The European Commission's proposed interim solution for age verification (ageverification.dev) is actually pretty good vs the shitshow of the US and UK.

It works like this:

1. You contact an age verification provider (e.g., national eID schemes, banks, or mobile operators) and provide proof of identity, which they will verify possibly against government databases or whatever, etc. Once they confirm your age they will issue you with a bunch of Age attestations. At this point you don't even know where you will use these, so that info literally cannot be sent to the provider. The attestations are a JWT-like envelope with a payload conceptually equivalent to `{"nonce": "LARGE_RANDOM_HEX_STRING", "age_over_18":true}`, signed with the provider's public key. (The actual implementation is more complex).

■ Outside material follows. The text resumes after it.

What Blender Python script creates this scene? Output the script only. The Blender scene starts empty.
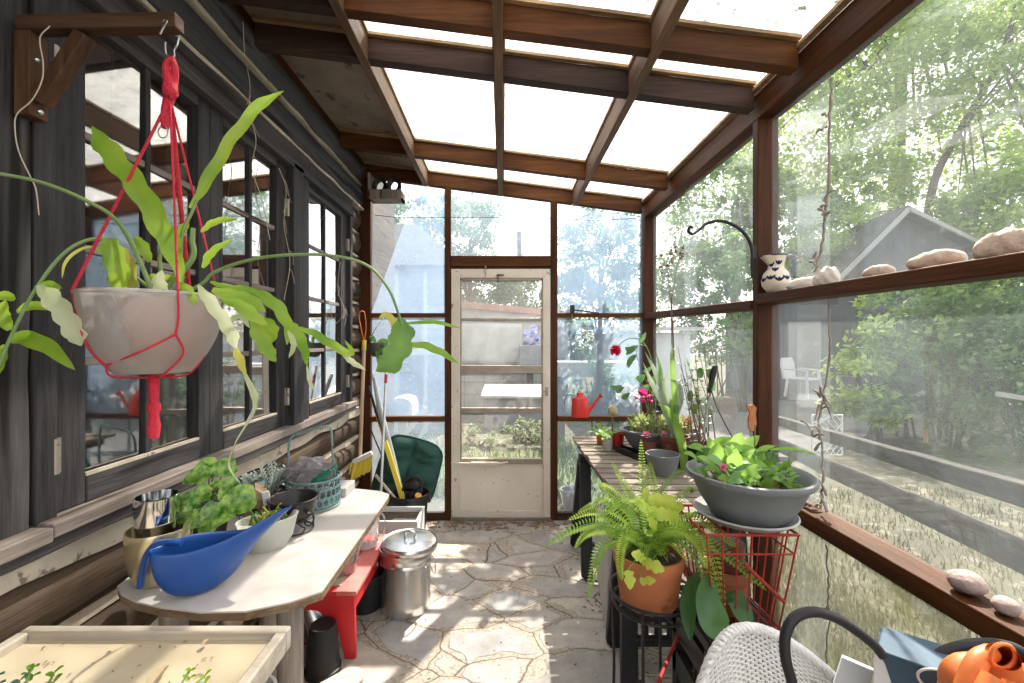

2. This is stored in a local app, which will guarantee each attestation only gets used once (to avoid linking user across relying sites). There is no special authentication of the app in the protocol with the replying site, so you can write your own. The Commission provides an open source reference app. There is a standard protocol for communicating with verification providers, however it is not mandatory, so using the reference app might not support all verification providers, but should support a variety.

3. When you want to visit some site needing age verification, and you already have a verified account, you just sign in, otherwise, that site will use a standardized protocol to request proof from the app. The app will provide just the attestation token. The relying site does not get any info about your identity, other than the attestation token. Plus of course, the relying party must accept any age verification provider approved by the commission, not just its preferred one. The EC's solution also supports the app providing the relying site a Zero-Knowledge Proof of having such a token, which makes it possible for the relying site to learn the user's identity even if colluding with the age verification provider.

notTooFarGonelast Monday at 2:44 PM

>But there is no way to do this properly at all

We have tried nothing and we are all out of ideas?